DEBORAH AMOS, host:
In business news, outlawing the practice of pretexting.
The Senate may act as early as today to outlaw the use of trickery to obtain people's telephone records without their consent. The practice known as pretexting came out of the shadows when contractors working for Hewlett Packard used it to spy on company board members and news reporters.
NPR's Scott Horsley has more.
SCOTT HORSLEY: Former HP Chairwoman Patricia Dunn and four others, already face criminal charges in California over the spy scandal. But there's no federal law that explicitly bans pretexting. That may be about to change.

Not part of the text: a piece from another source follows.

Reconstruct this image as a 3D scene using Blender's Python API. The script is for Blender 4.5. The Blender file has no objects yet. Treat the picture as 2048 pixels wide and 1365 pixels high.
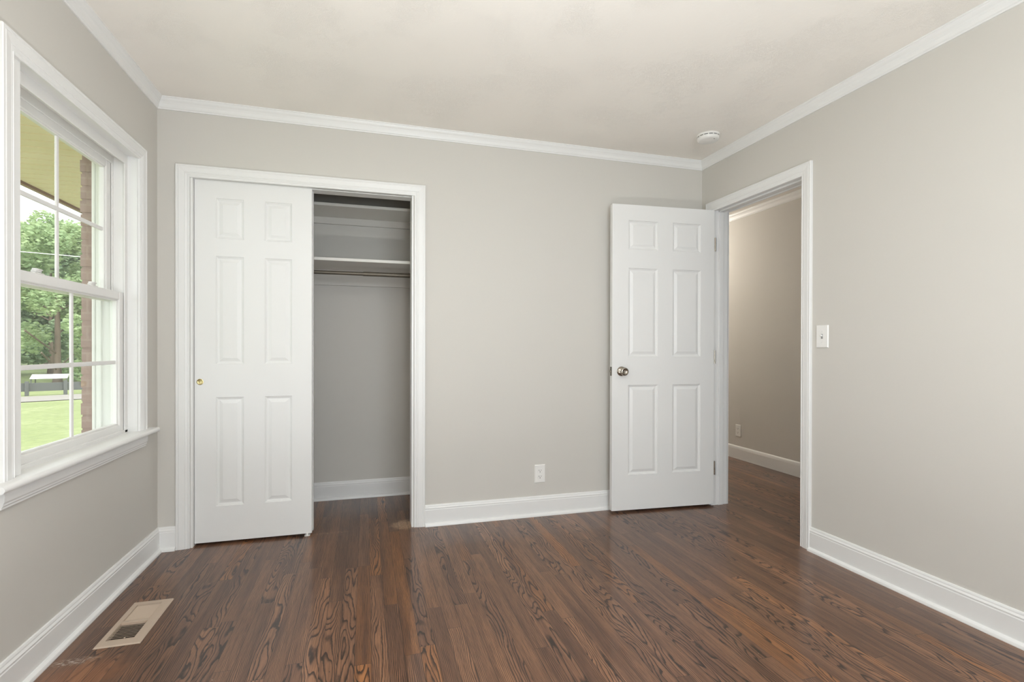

Privacy expert Chris Hoofnagle, of the UC-Berkeley Law School, says a measure passed by the House, and now before the Senate, would make it a crime to impersonate someone to obtain their personal phone records. The law applies, not only to the con artists who do the pretexting, but to the customers who hire them as well.
Mr. CHRIS HOOFNAGLE (Privacy Expert, UC-Berkeley Law School): The Hewlett Packard experience basically indicated that these practices were more mainstream than people thought. And it did provide a lot of motivation for legislators to crack down on the practice.
HORSLEY: Hoofnagle calls the measure a good start, but says it doesn't go far enough. It doesn't require phone companies to adopt any extra privacy protections, and it doesn't protect other sources of personal information, such as utility records or cable bills.